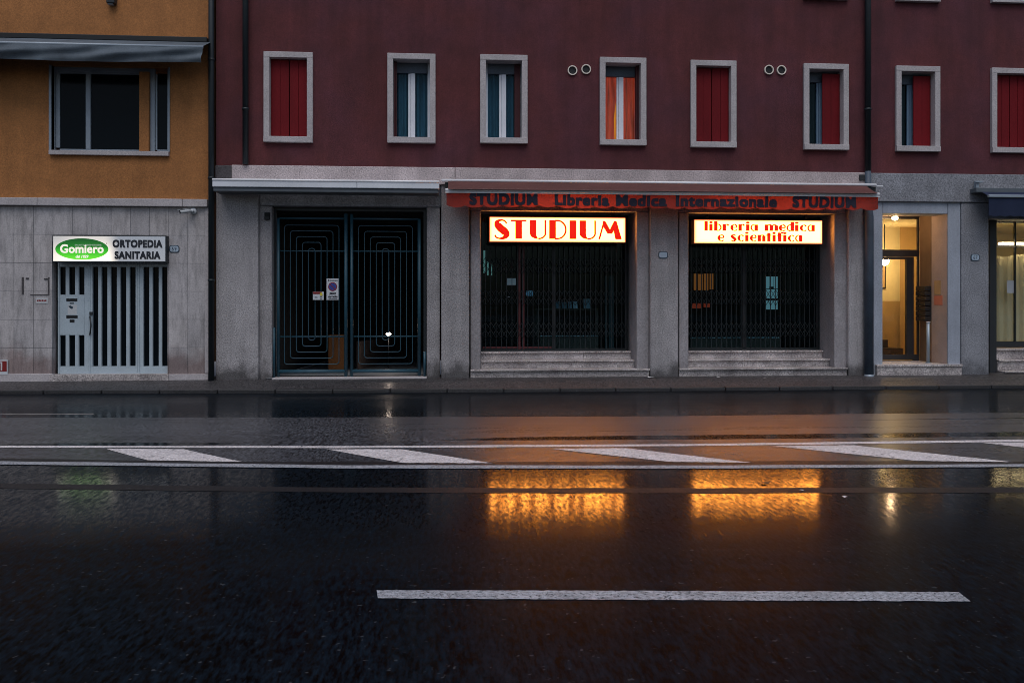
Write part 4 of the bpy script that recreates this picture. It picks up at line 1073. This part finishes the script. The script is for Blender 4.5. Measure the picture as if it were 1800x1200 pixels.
# mailboxes on the side wall
p = W(1630, 563, .8)
t = thing('mailbox_column', (XE1 - .05, .82, Z(1630, 562, .82)), 'column of seven dark brass letter boxes beside the glazed door', 'mailboxes')
for k in range(7):
    z1_ = Z(1630, 503 + k * 8.9, .75); z0_ = z1_ - .088
    mb = MB(); mb.box(XE1 - .12, XE1 - .004, .62, 1.0, z0_, z1_); o = mb.build('mailbox', 'door_bronze', t, bevel=.004)
    mb = MB(); mb.box(XE1 - .124, XE1 - .1205, .68, .94, z0_ + .05, z0_ + .068); mb.box(XE1 - .124, XE1 - .1205, .74, .80, z0_ + .02, z0_ + .034); mb.build('slot', 'brass', o)
    mb = MB(); mb.box(XE1 - .11, XE1 - .03, .614, .619, z0_ + .045, z0_ + .06); mb.build('name_card', 'brass', o)
# notices on the reveal wall (facing left)
def side_card(name, y0, y1, zt_, zb_, m, label):
    mb = MB(); mb.box(XE1 - .008, XE1 - .003, y0, y1, zb_, zt_); o = mb.build(name, m); tag(o, label, 'notice'); return o
ya = lambda px: (lambda lo, hi: [(lo := m_, hi)[0] if X(px, (m_ := (lo + hi) / 2)) < XE1 else (lo, hi := m_)[0] for _ in range(40)] and (lo + hi) / 2)(.0, 1.2)
def y_on_reveal(px):
    lo, hi = .0, 2.0
    for _ in range(50):
        m_ = (lo + hi) / 2
        if X(px, m_) < XE1: lo = m_
        else: hi = m_
    return lo
side_card('notice', y_on_reveal(1654), y_on_reveal(1642.5), Z(1648, 493, .3), Z(1648, 518, .3), M['tan_wall'], 'tall yellowed notice on the entrance side wall above the orange one')
o = side_card('notice', y_on_reveal(1657), y_on_reveal(1642), Z(1648, 519.5, .3), Z(1648, 536, .3), M['paper_orange'], 'orange notice on the entrance side wall under the yellowed sheet')
p = W(1631.5, 639, .35)
t = thing('bollard', (p.x, .35, zf), 'slim grey metal post standing on the entrance step before the letter boxes', 'bollard')
zt_ = Z(1631.5, 567, .35)
mb = MB(); mb.tube([(p.x, .35, zf), (p.x, .35, zt_)], .034, 14); mb.build('post', 'steel', t)
mb = MB(); mb.tube([(p.x, .35, zt_), (p.x, .35, zt_ + .015)], .042, 14); mb.build('cap', 'alu', t)
mb = MB(); mb.tube([(p.x, .35, zf), (p.x, .35, zf + .012)], .06, 14); mb.build('base', 'steel', t)
# shop-3 lamps and sheet
p = W(1771, 393, 1.6)
t = thing('ceiling_lamp', (p.x, 1.6, p.z), 'pair of small spot lamps behind the top glass of the curtained shop', 'lamp')
for dx_ in (-.04, .05):
    mb = MB(); mb.sphere((p.x + dx_, 1.6, p.z), .022); mb.build('bulb', 'lamp_warm', t)
t = thing('tube_lamp', (X(1850, .68), .68, Z(1770, 430, .68)), 'glowing tube lamp behind the transom of the curtained shop at the right edge', 'lamp')
mb = MB(); zt_ = Z(1770, 428.6, .68); mb.tube([(X(1756, .68), .68, zt_), (X(1900, .68), .68, zt_)], .030, 8); mb.build('tube', emission('tube_light', (1.0, .74, .40), 22.0 * G), t)
mb = MB(); mb.box(X(1762, .68), X(1900, .68), .66, .70, zt_ + .034, zt_ + .045); mb.build('holder', 'white_paint', t)
card('notice', 1770, 493, 1783, 515, Y3 + .034, 'paper', 'white sheet taped inside the glass of the curtained shop', 'notice', th=.002)

# ================================================================== ochre building on the left
OX0, OX1 = -17.0, X(365.5)
oc = thing('ochre_building', ((X(180)), 0, .15), 'ochre plastered house with pale marble tiled ground floor at the left', 'building')
zm1, zm0 = Z(180, 349, 0), Z(180, 362.5, 0)
m_ = MB(); wx0, wx1 = X(91, .03), X(297, .03); wz0, wz1 = Z(190, 266, .03), Z(190, 117, .03)
wall_with_holes(m_, OX0, OX1 + .07, zm1 - .02, 12, [(wx0, wx1, wz0, wz1)], .03, .40)
m_.add([(OX1 + .07, .03, zm1), (OX1 + .07, 9, zm1), (OX1 + .07, 9, 12), (OX1 + .07, .03, 12)], [(0, 1, 2, 3)])
m_.add([(OX0, .03, 12), (OX1 + .07, .03, 12), (OX1 + .07, 9, 12), (OX0, 9, 12)], [(0, 1, 2, 3)])
m_.add([(OX0, 9, -.1), (OX1, 9, -.1), (OX1, 9, 12), (OX0, 9, 12)], [(0, 1, 2, 3)])
m_.build('wall', 'ochre', oc)
m_ = MB()
for a, c in ((-900, 67), (67.5, 322), (322.5, 365.5)): m_.box(X(a) if a > -800 else OX0, X(c), -.05, .06, zm0, zm1)
m_.build('cornice', M['frame_stone'], oc, bevel=.01)
# marble tiles
mt = bpy.data.materials.new('marble_tiles'); mt.use_nodes = True; n = mt.node_tree.nodes; l = mt.node_tree.links; bs = n['Principled BSDF']
tc = n.new('ShaderNodeTexCoord'); sp = n.new('ShaderNodeSeparateXYZ'); l.new(tc.outputs['Object'], sp.inputs[0]); cb = n.new('ShaderNodeCombineXYZ')
tw = (X(325) - X(57)) * 34 / 268.0; th_ = (Z(180, 363) - Z(180, 661)) / 6
def addn(s, v):
    a = n.new('ShaderNodeMath'); a.operation = 'ADD'; l.new(s, a.inputs[0]); a.inputs[1].default_value = v; return a.outputs[0]
l.new(addn(sp.outputs['X'], X(180) - X(57) + 40 * tw), cb.inputs[0]); l.new(addn(sp.outputs['Z'], .15 - Z(180, 661) + 10 * th_), cb.inputs[1])
br = n.new('ShaderNodeTexBrick'); br.offset = 0; br.squash = 1; br.inputs['Scale'].default_value = 1; br.inputs['Brick Width'].default_value = tw; br.inputs['Row Height'].default_value = th_
br.inputs['Mortar Size'].default_value = .004; br.inputs['Mortar Smooth'].default_value = .3; br.inputs['Color1'].default_value = (.54, .51, .51, 1); br.inputs['Color2'].default_value = (.45, .43, .44, 1); br.inputs['Mortar'].default_value = (.12, .12, .13, 1)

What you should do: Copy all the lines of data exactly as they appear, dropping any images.

Written solution:
Write part 4 of the bpy script that recreates this picture. It picks up at line 1073. This part finishes the script. The script is for Blender 4.5. Measure the picture as if it were 1800x1200 pixels.
# mailboxes on the side wall
p = W(1630, 563, .8)
t = thing('mailbox_column', (XE1 - .05, .82, Z(1630, 562, .82)), 'column of seven dark brass letter boxes beside the glazed door', 'mailboxes')
for k in range(7):
    z1_ = Z(1630, 503 + k * 8.9, .75); z0_ = z1_ - .088
    mb = MB(); mb.box(XE1 - .12, XE1 - .004, .62, 1.0, z0_, z1_); o = mb.build('mailbox', 'door_bronze', t, bevel=.004)
    mb = MB(); mb.box(XE1 - .124, XE1 - .1205, .68, .94, z0_ + .05, z0_ + .068); mb.box(XE1 - .124, XE1 - .1205, .74, .80, z0_ + .02, z0_ + .034); mb.build('slot', 'brass', o)
    mb = MB(); mb.box(XE1 - .11, XE1 - .03, .614, .619, z0_ + .045, z0_ + .06); mb.build('name_card', 'brass', o)
# notices on the reveal wall (facing left)
def side_card(name, y0, y1, zt_, zb_, m, label):
    mb = MB(); mb.box(XE1 - .008, XE1 - .003, y0, y1, zb_, zt_); o = mb.build(name, m); tag(o, label, 'notice'); return o
ya = lambda px: (lambda lo, hi: [(lo := m_, hi)[0] if X(px, (m_ := (lo + hi) / 2)) < XE1 else (lo, hi := m_)[0] for _ in range(40)] and (lo + hi) / 2)(.0, 1.2)
def y_on_reveal(px):
    lo, hi = .0, 2.0
    for _ in range(50):
        m_ = (lo + hi) / 2
        if X(px, m_) < XE1: lo = m_
        else: hi = m_
    return lo
side_card('notice', y_on_reveal(1654), y_on_reveal(1642.5), Z(1648, 493, .3), Z(1648, 518, .3), M['tan_wall'], 'tall yellowed notice on the entrance side wall above the orange one')
o = side_card('notice', y_on_reveal(1657), y_on_reveal(1642), Z(1648, 519.5, .3), Z(1648, 536, .3), M['paper_orange'], 'orange notice on the entrance side wall under the yellowed sheet')
p = W(1631.5, 639, .35)
t = thing('bollard', (p.x, .35, zf), 'slim grey metal post standing on the entrance step before the letter boxes', 'bollard')
zt_ = Z(1631.5, 567, .35)
mb = MB(); mb.tube([(p.x, .35, zf), (p.x, .35, zt_)], .034, 14); mb.build('post', 'steel', t)
mb = MB(); mb.tube([(p.x, .35, zt_), (p.x, .35, zt_ + .015)], .042, 14); mb.build('cap', 'alu', t)
mb = MB(); mb.tube([(p.x, .35, zf), (p.x, .35, zf + .012)], .06, 14); mb.build('base', 'steel', t)
# shop-3 lamps and sheet
p = W(1771, 393, 1.6)
t = thing('ceiling_lamp', (p.x, 1.6, p.z), 'pair of small spot lamps behind the top glass of the curtained shop', 'lamp')
for dx_ in (-.04, .05):
    mb = MB(); mb.sphere((p.x + dx_, 1.6, p.z), .022); mb.build('bulb', 'lamp_warm', t)
t = thing('tube_lamp', (X(1850, .68), .68, Z(1770, 430, .68)), 'glowing tube lamp behind the transom of the curtained shop at the right edge', 'lamp')
mb = MB(); zt_ = Z(1770, 428.6, .68); mb.tube([(X(1756, .68), .68, zt_), (X(1900, .68), .68, zt_)], .030, 8); mb.build('tube', emission('tube_light', (1.0, .74, .40), 22.0 * G), t)
mb = MB(); mb.box(X(1762, .68), X(1900, .68), .66, .70, zt_ + .034, zt_ + .045); mb.build('holder', 'white_paint', t)
card('notice', 1770, 493, 1783, 515, Y3 + .034, 'paper', 'white sheet taped inside the glass of the curtained shop', 'notice', th=.002)

# ================================================================== ochre building on the left
OX0, OX1 = -17.0, X(365.5)
oc = thing('ochre_building', ((X(180)), 0, .15), 'ochre plastered house with pale marble tiled ground floor at the left', 'building')
zm1, zm0 = Z(180, 349, 0), Z(180, 362.5, 0)
m_ = MB(); wx0, wx1 = X(91, .03), X(297, .03); wz0, wz1 = Z(190, 266, .03), Z(190, 117, .03)
wall_with_holes(m_, OX0, OX1 + .07, zm1 - .02, 12, [(wx0, wx1, wz0, wz1)], .03, .40)
m_.add([(OX1 + .07, .03, zm1), (OX1 + .07, 9, zm1), (OX1 + .07, 9, 12), (OX1 + .07, .03, 12)], [(0, 1, 2, 3)])
m_.add([(OX0, .03, 12), (OX1 + .07, .03, 12), (OX1 + .07, 9, 12), (OX0, 9, 12)], [(0, 1, 2, 3)])
m_.add([(OX0, 9, -.1), (OX1, 9, -.1), (OX1, 9, 12), (OX0, 9, 12)], [(0, 1, 2, 3)])
m_.build('wall', 'ochre', oc)
m_ = MB()
for a, c in ((-900, 67), (67.5, 322), (322.5, 365.5)): m_.box(X(a) if a > -800 else OX0, X(c), -.05, .06, zm0, zm1)
m_.build('cornice', M['frame_stone'], oc, bevel=.01)
# marble tiles
mt = bpy.data.materials.new('marble_tiles'); mt.use_nodes = True; n = mt.node_tree.nodes; l = mt.node_tree.links; bs = n['Principled BSDF']
tc = n.new('ShaderNodeTexCoord'); sp = n.new('ShaderNodeSeparateXYZ'); l.new(tc.outputs['Object'], sp.inputs[0]); cb = n.new('ShaderNodeCombineXYZ')
tw = (X(325) - X(57)) * 34 / 268.0; th_ = (Z(180, 363) - Z(180, 661)) / 6
def addn(s, v):
    a = n.new('ShaderNodeMath'); a.operation = 'ADD'; l.new(s, a.inputs[0]); a.inputs[1].default_value = v; return a.outputs[0]
l.new(addn(sp.outputs['X'], X(180) - X(57) + 40 * tw), cb.inputs[0]); l.new(addn(sp.outputs['Z'], .15 - Z(180, 661) + 10 * th_), cb.inputs[1])
br = n.new('ShaderNodeTexBrick'); br.offset = 0; br.squash = 1; br.inputs['Scale'].default_value = 1; br.inputs['Brick Width'].default_value = tw; br.inputs['Row Height'].default_value = th_
br.inputs['Mortar Size'].default_value = .004; br.inputs['Mortar Smooth'].default_value = .3; br.inputs['Color1'].default_value = (.54, .51, .51, 1); br.inputs['Color2'].default_value = (.45, .43, .44, 1); br.inputs['Mortar'].default_value = (.12, .12, .13, 1)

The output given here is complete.